Kondisi terbalik juga bisa terjadi pada pasar minyak nabati, sering disebut sebagai siklus 10 tahunan, produksi minyak nabati bisa juga berlebih hingga mendekati permintaan ditahun berjalan. Seperti yang terjadi ditahun 2018 lalu, dimana keberadaan produksi minyak nabati termasuk minyak sawit, yang produksi nya berlimpah, sehingga menyebabkan harga komoditas turun.
Bagi pelaku usaha minyak sawit, kondisi tahun 2018 lalu, sebenarnya sudah diantisipasi sejak jauh-jauh hari. Namun, kerugian besar akibat menurunnya harga komoditas, memang dirasakan para pedagang, terlebih pedagang besar. Pasalnya, harga menurun hampir terjadi setiap saat, sedangkan posisi pembelian produk minyak sawit mentah (CPO) dan turunannya, mengikuti kesepakatan yang sudah dibuat sebelumnya.
Alhasil, kerugian berlipat ganda, telah melanda para pedagang besar, dimana selisih harga beli dan harga jual menjadi kerugian yang berlipat ganda. Semisal, dikala pembelian harga CPO sebesar US$ 600/ton, sementara harga jual hanya sebesar US$ 580/ton. Adanya selisih kerugian sebesar –US$ 20/ton dikalikan besaran tonase yang dijual.
Harga jual CPO yang tergerus, secara drastis langsung diturunkan hingga kepada harga jual Tandan Buah Segar (TBS) yang dihasilkan petani. Akibatnya, harga jual TBS terjungkal, hingga tak mampu berkutik lagi. Ketidakberdayaan petani, menjadi persoalan berikutnya, lantaran tak ada regulasi pemerintah yang mampu menjamin harga jual minimal hasil TBS petani.

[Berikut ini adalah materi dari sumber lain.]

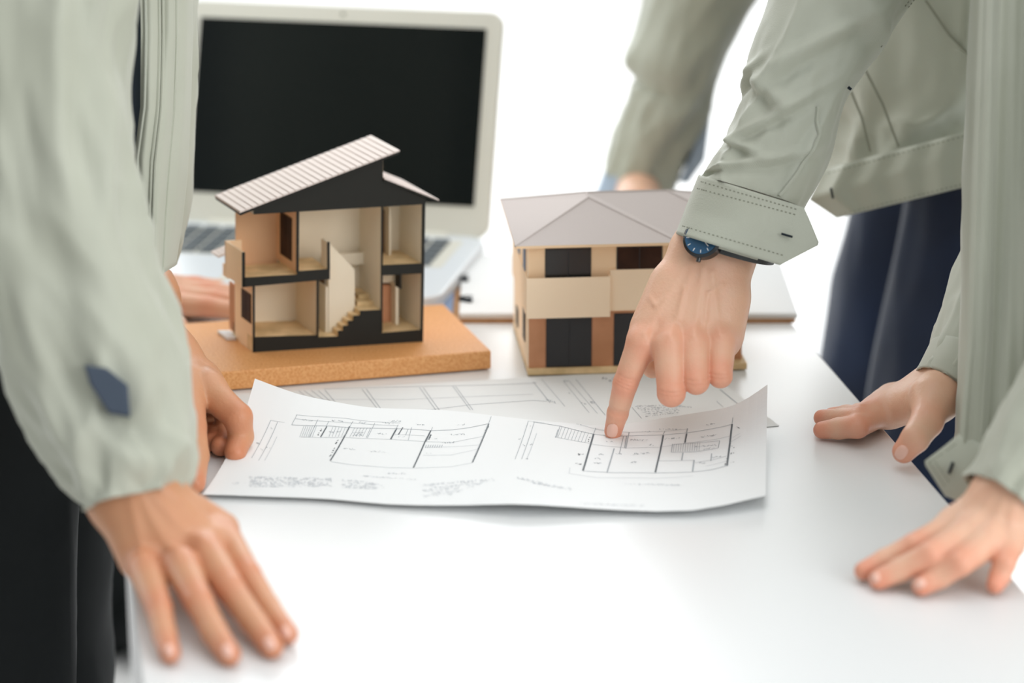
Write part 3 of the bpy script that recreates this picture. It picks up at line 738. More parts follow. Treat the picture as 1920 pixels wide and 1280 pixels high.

Sebab itu, kejatuhan harga jual TBS di tingkatan petani, seharusnya mendapatkan perlindungan serentak dari regulasi Pemerintah Indonesia, supaya tidak menurun terus. Di sisi lain, regulasi pemerintah juga harus melindungi harga jual CPO ex pabrik, supaya harga jual CPO yang diproduksi Pabrik Kelapa Sawit (PKS), mampu membendung kejatuhan harga CPO di pasar internasional.